One way to winnow the selection of colognes should be reviews, but the majority of what’s out there is either industry-focused or heavily skewed toward the big commercial brands. We’re taking some of the guesswork out by testing men’s cologne here at GP, starting with a look at five small-batch colognes from niche brands we like.
YOU SMELL NICE: Hudson Made Beard & Shave Soap | Triumph & Disaster Grooming Products | Penhaligon’s Juniper Sling
Juniper Ridge Wild Plum Campground Backpacker’s Cologne

Best for Lumberjacks and Pitmasters: We’ve covered Juniper Ridge on these pages before. The Berkeley-based company is unique among fragrance producers, mainly because they distill all their own essential oils from wild plants and trees harvested in High Sierra, Cascades and Big Sur, but also because they’re basically backpackers and naturalists who happen to bottle the smells of the West.
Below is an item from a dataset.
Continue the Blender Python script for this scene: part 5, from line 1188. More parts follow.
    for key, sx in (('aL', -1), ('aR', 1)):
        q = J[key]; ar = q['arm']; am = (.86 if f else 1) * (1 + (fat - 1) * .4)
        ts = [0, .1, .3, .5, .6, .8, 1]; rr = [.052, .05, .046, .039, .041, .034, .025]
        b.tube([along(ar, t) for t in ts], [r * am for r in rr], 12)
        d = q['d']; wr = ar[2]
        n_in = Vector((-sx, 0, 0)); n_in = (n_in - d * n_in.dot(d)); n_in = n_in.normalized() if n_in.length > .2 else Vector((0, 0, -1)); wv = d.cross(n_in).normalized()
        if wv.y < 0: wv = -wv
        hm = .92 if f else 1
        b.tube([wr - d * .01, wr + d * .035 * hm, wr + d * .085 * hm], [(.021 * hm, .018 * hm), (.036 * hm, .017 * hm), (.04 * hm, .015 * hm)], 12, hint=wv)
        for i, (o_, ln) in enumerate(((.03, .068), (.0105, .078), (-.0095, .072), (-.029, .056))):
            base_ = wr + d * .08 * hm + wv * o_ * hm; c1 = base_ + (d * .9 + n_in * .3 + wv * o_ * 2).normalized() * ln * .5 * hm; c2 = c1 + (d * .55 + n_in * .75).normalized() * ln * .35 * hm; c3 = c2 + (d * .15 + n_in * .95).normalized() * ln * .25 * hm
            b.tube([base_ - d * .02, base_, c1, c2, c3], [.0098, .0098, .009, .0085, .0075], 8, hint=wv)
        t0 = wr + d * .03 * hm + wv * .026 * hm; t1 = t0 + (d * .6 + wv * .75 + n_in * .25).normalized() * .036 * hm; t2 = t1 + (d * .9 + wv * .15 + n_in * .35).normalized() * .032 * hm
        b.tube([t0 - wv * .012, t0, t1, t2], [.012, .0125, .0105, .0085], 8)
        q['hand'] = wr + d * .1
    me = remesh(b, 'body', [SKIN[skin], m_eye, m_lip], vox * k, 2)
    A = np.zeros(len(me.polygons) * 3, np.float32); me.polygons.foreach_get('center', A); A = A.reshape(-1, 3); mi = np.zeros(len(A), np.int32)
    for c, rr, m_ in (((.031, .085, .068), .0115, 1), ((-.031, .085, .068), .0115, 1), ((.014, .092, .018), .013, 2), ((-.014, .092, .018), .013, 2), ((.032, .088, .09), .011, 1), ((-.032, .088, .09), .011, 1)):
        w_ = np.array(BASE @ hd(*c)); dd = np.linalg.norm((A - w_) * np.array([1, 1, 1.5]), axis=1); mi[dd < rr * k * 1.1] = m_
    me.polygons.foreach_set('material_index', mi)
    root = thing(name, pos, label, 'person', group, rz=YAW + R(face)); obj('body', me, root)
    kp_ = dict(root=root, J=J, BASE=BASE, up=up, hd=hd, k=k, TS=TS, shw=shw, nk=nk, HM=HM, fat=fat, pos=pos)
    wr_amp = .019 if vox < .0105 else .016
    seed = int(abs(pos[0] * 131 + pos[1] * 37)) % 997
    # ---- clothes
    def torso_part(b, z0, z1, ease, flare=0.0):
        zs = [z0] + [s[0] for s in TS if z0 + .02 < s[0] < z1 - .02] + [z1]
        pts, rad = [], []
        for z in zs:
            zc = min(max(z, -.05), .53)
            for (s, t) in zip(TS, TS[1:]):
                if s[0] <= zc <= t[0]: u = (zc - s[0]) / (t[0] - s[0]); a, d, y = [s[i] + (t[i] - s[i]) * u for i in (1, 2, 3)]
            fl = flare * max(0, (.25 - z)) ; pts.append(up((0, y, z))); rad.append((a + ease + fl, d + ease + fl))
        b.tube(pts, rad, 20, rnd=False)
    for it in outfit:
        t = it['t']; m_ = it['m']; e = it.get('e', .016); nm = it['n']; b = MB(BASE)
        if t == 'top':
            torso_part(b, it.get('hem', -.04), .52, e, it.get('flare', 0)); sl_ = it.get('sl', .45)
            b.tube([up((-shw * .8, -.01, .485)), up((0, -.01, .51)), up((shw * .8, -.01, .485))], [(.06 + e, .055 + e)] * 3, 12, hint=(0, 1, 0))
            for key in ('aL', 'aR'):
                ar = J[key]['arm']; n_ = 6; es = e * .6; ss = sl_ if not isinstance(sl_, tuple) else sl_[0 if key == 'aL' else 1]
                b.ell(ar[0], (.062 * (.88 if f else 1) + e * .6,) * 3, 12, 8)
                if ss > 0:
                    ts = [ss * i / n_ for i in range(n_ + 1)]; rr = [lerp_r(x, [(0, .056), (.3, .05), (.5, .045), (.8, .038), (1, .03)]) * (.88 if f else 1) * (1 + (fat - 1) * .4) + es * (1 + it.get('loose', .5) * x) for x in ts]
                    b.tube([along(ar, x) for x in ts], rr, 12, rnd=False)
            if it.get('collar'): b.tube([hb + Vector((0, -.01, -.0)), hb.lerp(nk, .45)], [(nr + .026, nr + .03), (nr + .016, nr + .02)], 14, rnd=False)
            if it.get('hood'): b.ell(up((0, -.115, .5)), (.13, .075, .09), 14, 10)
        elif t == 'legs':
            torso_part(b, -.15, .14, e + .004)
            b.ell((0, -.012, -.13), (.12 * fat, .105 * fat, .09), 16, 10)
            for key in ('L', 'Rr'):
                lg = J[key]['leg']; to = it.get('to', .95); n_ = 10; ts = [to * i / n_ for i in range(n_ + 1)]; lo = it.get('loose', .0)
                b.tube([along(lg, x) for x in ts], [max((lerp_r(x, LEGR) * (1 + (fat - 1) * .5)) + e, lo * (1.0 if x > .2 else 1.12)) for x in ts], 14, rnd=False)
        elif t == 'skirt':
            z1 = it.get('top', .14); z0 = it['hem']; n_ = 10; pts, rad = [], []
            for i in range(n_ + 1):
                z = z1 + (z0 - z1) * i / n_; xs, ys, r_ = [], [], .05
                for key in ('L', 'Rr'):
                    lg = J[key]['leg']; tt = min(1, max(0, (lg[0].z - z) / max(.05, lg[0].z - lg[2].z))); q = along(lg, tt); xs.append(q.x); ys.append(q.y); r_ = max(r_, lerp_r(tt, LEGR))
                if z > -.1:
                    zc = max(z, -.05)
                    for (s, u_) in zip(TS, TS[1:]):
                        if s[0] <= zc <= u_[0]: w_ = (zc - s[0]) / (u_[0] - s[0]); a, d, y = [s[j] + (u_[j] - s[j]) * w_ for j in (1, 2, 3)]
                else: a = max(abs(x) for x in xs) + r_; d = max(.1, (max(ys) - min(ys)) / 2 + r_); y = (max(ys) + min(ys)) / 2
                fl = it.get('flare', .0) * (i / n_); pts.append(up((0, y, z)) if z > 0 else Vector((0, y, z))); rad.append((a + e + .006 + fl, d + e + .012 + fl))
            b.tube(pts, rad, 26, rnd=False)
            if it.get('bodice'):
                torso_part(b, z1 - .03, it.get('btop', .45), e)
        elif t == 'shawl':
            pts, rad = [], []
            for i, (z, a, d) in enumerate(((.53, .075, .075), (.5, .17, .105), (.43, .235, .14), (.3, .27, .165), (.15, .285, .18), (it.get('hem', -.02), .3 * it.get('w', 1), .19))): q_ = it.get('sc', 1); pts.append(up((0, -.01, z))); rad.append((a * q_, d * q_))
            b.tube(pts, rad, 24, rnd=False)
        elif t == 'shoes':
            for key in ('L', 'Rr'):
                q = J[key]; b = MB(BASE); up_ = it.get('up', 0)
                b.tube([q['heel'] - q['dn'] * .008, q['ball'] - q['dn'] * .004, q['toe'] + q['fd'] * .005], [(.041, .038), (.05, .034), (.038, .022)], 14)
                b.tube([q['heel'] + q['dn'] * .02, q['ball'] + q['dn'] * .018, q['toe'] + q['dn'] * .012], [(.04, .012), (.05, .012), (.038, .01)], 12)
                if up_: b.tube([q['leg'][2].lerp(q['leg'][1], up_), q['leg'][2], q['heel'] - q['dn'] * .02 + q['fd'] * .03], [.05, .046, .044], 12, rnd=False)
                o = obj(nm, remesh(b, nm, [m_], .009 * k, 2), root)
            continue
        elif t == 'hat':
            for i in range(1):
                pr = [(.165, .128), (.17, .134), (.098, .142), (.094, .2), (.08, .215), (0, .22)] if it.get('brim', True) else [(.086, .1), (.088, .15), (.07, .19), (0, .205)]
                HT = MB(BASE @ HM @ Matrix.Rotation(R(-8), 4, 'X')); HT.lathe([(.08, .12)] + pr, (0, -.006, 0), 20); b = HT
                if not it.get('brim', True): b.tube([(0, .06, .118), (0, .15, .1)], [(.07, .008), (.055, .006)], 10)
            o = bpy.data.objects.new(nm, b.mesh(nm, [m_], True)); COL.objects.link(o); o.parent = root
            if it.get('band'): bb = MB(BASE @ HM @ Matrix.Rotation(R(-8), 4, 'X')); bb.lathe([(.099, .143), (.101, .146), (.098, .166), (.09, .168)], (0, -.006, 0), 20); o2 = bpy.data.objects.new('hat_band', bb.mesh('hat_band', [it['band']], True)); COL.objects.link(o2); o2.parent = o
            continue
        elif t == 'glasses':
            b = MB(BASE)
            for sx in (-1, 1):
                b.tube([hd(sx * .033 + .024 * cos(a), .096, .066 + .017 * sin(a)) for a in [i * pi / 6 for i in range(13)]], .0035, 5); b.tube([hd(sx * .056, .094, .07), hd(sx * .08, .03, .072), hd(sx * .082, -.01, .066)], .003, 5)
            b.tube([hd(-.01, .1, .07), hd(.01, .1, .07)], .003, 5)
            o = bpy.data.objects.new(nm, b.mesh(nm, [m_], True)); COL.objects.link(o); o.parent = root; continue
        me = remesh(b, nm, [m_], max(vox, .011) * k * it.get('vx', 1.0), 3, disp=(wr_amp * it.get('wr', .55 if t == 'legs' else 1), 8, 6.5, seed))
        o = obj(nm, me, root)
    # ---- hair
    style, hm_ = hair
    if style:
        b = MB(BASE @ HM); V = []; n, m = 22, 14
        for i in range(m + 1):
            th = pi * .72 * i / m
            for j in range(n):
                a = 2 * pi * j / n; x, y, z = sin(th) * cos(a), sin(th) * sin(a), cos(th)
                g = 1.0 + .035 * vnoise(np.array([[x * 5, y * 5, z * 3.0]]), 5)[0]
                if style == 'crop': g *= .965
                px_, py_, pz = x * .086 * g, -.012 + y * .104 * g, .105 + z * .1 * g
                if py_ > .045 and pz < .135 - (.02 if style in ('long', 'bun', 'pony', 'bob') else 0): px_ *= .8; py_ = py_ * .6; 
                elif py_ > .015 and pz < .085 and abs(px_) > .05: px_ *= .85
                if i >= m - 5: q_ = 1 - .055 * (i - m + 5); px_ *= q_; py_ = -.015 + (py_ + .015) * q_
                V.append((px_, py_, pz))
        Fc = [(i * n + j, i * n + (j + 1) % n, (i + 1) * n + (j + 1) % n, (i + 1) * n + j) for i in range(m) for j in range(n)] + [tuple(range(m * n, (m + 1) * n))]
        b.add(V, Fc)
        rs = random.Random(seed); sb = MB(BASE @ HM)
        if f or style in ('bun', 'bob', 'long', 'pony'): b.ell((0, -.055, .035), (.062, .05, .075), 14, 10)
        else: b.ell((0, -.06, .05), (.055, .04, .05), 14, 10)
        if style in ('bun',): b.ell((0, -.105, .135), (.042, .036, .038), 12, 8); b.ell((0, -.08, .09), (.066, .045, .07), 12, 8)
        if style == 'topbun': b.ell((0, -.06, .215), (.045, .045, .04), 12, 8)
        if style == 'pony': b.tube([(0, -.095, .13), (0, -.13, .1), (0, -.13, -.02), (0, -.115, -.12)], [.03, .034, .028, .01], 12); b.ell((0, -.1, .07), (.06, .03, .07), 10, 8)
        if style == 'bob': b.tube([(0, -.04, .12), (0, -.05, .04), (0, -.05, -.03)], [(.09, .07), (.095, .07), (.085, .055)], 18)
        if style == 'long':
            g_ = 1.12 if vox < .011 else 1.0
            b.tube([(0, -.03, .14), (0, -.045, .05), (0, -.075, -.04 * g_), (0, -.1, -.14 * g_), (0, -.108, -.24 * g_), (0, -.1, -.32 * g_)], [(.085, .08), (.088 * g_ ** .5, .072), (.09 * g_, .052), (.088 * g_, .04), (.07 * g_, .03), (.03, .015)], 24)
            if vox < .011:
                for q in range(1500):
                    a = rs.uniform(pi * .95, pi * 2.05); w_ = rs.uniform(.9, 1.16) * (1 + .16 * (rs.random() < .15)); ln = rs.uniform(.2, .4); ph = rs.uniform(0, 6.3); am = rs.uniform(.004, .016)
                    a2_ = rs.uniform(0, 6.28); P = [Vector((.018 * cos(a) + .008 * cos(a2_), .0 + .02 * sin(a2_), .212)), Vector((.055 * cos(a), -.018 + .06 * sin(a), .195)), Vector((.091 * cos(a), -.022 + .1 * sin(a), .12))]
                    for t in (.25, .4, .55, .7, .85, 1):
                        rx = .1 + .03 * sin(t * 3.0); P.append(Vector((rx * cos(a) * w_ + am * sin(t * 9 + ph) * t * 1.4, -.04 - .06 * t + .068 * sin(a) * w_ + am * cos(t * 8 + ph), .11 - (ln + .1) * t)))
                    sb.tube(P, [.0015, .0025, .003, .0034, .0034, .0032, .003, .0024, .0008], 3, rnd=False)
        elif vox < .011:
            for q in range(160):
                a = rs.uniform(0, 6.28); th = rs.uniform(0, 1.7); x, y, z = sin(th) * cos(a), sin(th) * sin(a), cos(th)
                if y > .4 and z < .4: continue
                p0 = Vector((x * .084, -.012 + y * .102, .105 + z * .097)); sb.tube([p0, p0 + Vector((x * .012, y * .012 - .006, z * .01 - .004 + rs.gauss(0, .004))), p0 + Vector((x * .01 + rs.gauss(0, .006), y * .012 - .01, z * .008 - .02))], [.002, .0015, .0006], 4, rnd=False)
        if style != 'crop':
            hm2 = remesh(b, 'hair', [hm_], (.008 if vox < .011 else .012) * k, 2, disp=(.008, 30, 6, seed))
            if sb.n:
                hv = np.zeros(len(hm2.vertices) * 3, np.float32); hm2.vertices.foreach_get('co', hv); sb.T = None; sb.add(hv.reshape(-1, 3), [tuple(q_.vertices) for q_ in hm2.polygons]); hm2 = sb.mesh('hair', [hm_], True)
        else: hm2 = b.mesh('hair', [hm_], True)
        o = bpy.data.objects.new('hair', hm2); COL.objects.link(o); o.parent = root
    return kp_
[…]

Their Wild Plum Campground Backpacker’s Cologne ($100) is bizarre stuff: sweet and juicy — plums and grapes — with notes of cedar, pine and resin dripping from freshly torn bark. This one’s basically unrecognizable as a cologne, which is to say it’s radically different from what’s out there. We like it. It smells of a place (Yuba River, in this case). It goes on strong, but it has limited staying power because Juniper Ridge doesn’t use petroleum additives. The perfect cologne to cover up nasty BO.